## [Supplied information]

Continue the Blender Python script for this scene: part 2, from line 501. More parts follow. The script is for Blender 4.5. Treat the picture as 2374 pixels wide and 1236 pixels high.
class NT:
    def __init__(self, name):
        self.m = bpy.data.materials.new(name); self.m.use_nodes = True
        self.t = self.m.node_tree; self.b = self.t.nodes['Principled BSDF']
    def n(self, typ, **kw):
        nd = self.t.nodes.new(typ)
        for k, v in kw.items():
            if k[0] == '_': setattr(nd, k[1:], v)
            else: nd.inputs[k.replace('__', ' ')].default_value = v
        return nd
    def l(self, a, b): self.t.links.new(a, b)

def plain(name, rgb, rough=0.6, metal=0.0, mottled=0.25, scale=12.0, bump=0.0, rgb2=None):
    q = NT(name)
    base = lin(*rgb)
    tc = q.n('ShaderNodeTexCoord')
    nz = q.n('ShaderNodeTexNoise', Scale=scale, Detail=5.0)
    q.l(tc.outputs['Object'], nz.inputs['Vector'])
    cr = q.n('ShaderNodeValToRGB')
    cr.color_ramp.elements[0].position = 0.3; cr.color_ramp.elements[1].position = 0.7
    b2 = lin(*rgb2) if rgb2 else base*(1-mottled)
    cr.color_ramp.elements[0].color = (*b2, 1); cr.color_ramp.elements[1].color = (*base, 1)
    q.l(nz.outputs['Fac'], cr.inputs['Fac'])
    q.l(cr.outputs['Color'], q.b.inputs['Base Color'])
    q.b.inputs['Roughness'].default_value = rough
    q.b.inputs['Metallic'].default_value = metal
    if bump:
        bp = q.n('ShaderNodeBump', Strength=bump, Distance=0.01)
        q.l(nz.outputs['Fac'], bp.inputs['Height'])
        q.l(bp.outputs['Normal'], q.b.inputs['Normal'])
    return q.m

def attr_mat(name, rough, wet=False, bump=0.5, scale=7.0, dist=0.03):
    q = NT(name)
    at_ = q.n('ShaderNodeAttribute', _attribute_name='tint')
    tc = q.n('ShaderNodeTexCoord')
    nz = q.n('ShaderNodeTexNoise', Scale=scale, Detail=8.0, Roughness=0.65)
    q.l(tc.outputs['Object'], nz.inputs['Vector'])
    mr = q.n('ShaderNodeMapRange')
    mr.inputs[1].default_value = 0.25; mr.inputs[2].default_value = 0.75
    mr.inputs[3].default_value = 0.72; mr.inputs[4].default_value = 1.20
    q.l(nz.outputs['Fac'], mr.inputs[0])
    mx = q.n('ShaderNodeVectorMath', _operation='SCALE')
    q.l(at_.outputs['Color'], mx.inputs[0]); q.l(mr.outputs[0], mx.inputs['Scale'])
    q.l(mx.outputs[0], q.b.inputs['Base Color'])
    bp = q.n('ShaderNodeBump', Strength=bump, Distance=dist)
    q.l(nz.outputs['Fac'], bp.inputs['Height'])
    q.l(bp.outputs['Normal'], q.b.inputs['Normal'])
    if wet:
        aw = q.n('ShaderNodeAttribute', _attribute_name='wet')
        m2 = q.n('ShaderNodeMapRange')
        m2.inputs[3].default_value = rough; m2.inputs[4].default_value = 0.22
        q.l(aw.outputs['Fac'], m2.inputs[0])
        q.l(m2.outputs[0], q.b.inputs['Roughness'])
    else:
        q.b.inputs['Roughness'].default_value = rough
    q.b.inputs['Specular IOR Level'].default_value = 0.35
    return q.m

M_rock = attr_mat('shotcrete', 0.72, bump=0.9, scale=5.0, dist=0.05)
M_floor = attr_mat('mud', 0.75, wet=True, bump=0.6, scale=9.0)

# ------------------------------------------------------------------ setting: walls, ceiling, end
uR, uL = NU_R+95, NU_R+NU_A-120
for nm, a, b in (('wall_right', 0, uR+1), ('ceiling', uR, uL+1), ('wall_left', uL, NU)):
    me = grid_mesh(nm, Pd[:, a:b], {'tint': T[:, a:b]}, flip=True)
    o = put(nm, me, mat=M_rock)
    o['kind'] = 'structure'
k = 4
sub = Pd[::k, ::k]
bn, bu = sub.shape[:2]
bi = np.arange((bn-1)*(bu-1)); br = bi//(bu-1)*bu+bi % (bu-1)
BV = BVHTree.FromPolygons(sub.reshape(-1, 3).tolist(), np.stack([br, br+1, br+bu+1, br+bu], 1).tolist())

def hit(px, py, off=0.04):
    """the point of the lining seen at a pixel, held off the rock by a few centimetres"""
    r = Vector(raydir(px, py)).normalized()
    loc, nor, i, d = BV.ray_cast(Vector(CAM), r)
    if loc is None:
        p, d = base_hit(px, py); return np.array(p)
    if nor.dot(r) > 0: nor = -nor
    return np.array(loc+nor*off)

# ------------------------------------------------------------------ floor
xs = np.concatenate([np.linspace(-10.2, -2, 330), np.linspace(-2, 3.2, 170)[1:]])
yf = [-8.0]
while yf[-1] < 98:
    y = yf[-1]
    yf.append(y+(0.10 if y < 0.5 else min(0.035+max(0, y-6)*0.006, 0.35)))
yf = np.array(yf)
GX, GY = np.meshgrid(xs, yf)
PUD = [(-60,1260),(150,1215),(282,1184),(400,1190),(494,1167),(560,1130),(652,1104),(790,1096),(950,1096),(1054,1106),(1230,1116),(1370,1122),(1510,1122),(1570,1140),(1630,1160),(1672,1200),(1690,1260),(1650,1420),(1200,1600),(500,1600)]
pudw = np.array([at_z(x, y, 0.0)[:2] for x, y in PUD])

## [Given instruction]
Identify the lines above that contain the word "True", then copy them.

## [Answer]
        self.m = bpy.data.materials.new(name); self.m.use_nodes = True
M_floor = attr_mat('mud', 0.75, wet=True, bump=0.6, scale=9.0)
    me = grid_mesh(nm, Pd[:, a:b], {'tint': T[:, a:b]}, flip=True)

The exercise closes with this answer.